I più saggi hanno provveduto e provvedono ad avvisarci che ci sarà un punto di non-ritorno. Che superata una soglia non riavremo più ciò che abbiamo distrutto. Hanno stilato documenti. Hanno promosso iniziative. Qualcuno continuerà a vederle come semplici banali occasioni di lucro. Qualcun altro come l’ennesima perdita di tempo (che si sa è danaro).
Non basta. Bisogna scrivere un nuovo paradigma nelle coscienze degli uomini. Bisogna tirare la leva del freno e fermarsi di schianto. O quella locomotiva prima o poi deraglierà.

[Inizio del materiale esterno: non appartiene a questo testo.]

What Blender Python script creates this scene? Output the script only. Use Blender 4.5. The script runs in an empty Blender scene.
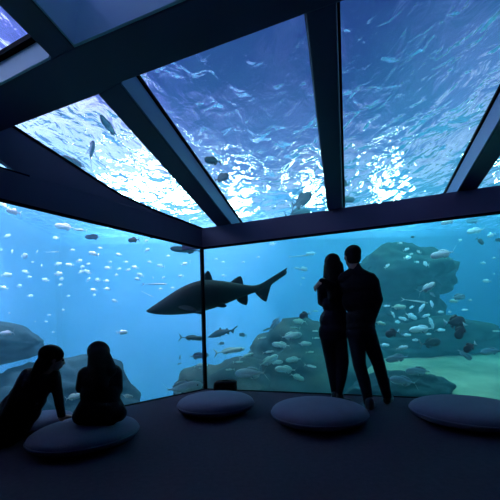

In nome di quella stessa velocità che ci sembrava la più grande conquista dell’era moderna.
Homo sum, humani nihil a me alienum puto è il celebre verso dell’Heautontimorùmenos. Dovrebbe suonare oggi in modo ben diverso. Homo sum, naturalis nihil a me alienum puto. Se sono un uomo, niente di ciò che appartiene alla natura mi può essere estraneo.
Ma!
Sublimare la natura predatoria degli esseri umani su un piano economico/sociale (la grande bugia borghese ottocentesca che ancora si propaga) è stato possibile perché si conservava l’indole dell’uomo ma si limitavano i danni (ovvero stato sociale, sussistenza, diritti). Ora che la partita dell’humanitas l’abbiamo vinta (cioè persa definitivamente perché ci è bastato non vedere per pensare che la schiavitù fosse sparita, i criminali estinti, i dittatori emarginati, la magia sconfitta dalla scienza, ecc.), occorre non perdere la partita della “naturitas”.

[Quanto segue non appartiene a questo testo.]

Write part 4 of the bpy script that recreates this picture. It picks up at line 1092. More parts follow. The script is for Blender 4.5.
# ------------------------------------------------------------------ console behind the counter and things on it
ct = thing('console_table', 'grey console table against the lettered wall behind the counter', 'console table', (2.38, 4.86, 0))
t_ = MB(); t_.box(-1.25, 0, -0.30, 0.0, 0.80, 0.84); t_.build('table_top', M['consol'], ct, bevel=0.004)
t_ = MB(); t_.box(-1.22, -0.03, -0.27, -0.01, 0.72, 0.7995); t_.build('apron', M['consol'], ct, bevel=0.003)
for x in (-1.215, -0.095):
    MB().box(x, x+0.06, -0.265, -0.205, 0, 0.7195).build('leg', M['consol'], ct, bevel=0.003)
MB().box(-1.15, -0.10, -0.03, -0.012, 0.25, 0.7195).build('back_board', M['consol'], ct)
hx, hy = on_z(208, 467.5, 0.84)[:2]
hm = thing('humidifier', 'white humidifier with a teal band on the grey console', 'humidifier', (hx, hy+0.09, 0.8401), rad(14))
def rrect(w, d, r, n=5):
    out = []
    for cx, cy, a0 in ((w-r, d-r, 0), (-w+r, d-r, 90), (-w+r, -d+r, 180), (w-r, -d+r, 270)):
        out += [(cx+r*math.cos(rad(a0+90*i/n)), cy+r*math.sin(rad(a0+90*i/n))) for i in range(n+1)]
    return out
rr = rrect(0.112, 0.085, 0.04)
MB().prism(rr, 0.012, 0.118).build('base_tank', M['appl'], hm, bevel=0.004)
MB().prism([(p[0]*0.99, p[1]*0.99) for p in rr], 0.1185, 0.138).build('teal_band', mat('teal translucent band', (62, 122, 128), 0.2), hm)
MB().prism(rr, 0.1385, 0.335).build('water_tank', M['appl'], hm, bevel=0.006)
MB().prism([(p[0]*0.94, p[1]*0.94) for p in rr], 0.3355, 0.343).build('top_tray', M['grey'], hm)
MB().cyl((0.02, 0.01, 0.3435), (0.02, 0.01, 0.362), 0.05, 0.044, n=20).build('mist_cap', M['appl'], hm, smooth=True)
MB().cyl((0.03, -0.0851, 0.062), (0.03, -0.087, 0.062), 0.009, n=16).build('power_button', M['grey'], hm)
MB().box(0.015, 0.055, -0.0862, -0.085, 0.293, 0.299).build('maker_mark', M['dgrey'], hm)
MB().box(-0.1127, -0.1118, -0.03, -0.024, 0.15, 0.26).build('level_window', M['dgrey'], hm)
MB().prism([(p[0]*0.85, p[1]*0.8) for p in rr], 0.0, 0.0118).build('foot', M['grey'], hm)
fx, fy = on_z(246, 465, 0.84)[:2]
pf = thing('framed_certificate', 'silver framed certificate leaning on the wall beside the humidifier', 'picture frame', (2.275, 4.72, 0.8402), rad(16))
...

Se continuiamo a sbranarci a vicenda è perché questa è una legge di natura. Se erodiamo le fondamenta di ogni più piccolo ecosistema non avremo occasioni per tornare indietro. La perdita di habitat e la perdita di biodiversità a breve saranno irreversibili. E i sapiens pagheranno a caro prezzo tanta superbia mal riposta.
Se invece la rivoluzione fossimo in grado di compierla? se rimettessimo la natura al centro dell’universo?
In un solo caso, forse, lo faremmo: dovrebbe diventare conveniente, in senso strettamente economico.
Il timore è che quando lo sarà, conveniente, sarà anche troppo tardi!